Le récit commence avec l’arrivée d’Alex Primar dans le cabinet de la psychologue madame Schumacher qui l’avait oublié, et avec le début de sa première consultation au cours de laquelle il indique ce qui l’amène là. D’un côté, cette thérapeute n’est pas sexologue ; de l’autre côté, le problème du personnage est de nature sexuelle. En page dix, la scène a changé et Primar raconte cette séance à un ami. En page treize, la scène change une nouvelle fois, avec Primar assis sur un banc, en train d’imaginer la conversation d’un homme et d’une femme qu’il voit en train de discuter à la fenêtre d’un appartement du premier étage. Il les surnomme JB et Mathilde, et une femme vient s’assoir à côté de lui sur le banc. En page vingt, commence la deuxième séance de Primar avec madame Schumacher. En page vingt-quatre, le récit revient à la scène de dialogue entre Primar et la dame sur le banc. Puis en page vingt-six retour à la séance de thérapie, en page vingt-neuf nouvelle discussion entre Primar et son ami, en page trente-quatre retour à la séance de thérapie. Cette alternance induit un certain dynamisme, sans toutefois que le lecteur ne discerne la raison de cette chronologie recomposée.

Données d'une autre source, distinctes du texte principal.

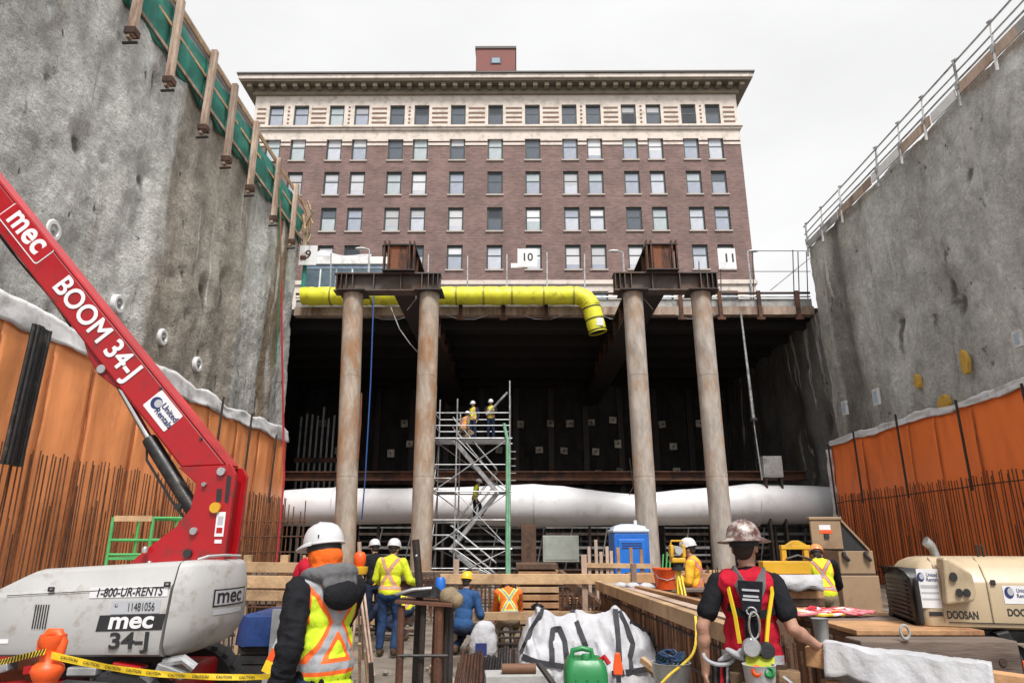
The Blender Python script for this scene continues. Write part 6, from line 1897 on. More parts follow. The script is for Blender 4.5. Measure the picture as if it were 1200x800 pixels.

Le lecteur a pu être attiré par le titre, évoquant une forme ou une autre de l’étude de la sexualité et de ses troubles. Le problème que rencontre Alex Primar relève effectivement de cette discipline, tout n’apparaissant que durant ces deux séances de psychothérapie et une visite chez une péripatéticienne, pour ne revenir qu’en dernière page du récit, avant l’épilogue. Quant à l’intrigue proprement dite, elle s’apparente à une tranche de vie, le personnage principal se rendant à deux séances chez la psychologue, papotant avec un pote, et se liant d’amitié avec une propriétaire de chien, rencontrée par hasard dans la rue. Tout en supposant que le titre annonce un thème présent dans chaque séquence, soit de manière explicite, soit de manière implicite, le lecteur s’interroge sur la structure du scénario, le lien logique entre chaque séquence n’apparaissant pas de façon évidente. D’un autre côté, la forme du récit, à base de photographies, lui assure une empathie automatique avec les personnages. Il peut très bien ne pas se reconnaître dans ces parisiens semblant un peu désœuvrés (pas sûr qu’ils travaillent, sauf madame Schumacher), mais leur caractère ordinaire les rend accessible. Maurice Barthélemy avec son air un peu bas du front, et ses vêtements confortables. Madame Schumacher, la soixantaine, dont le lecteur peut voir qu’elle conserve une forme de distance prudente, voire une forme de désintérêt pour son client. L’ami peu soucieux de son apparence et facilement distrait. Seule la propriétaire de chien semble plus vive, avec un soupçon d’élégance, mais sans arriver à se faire comprendre par Alex Primar.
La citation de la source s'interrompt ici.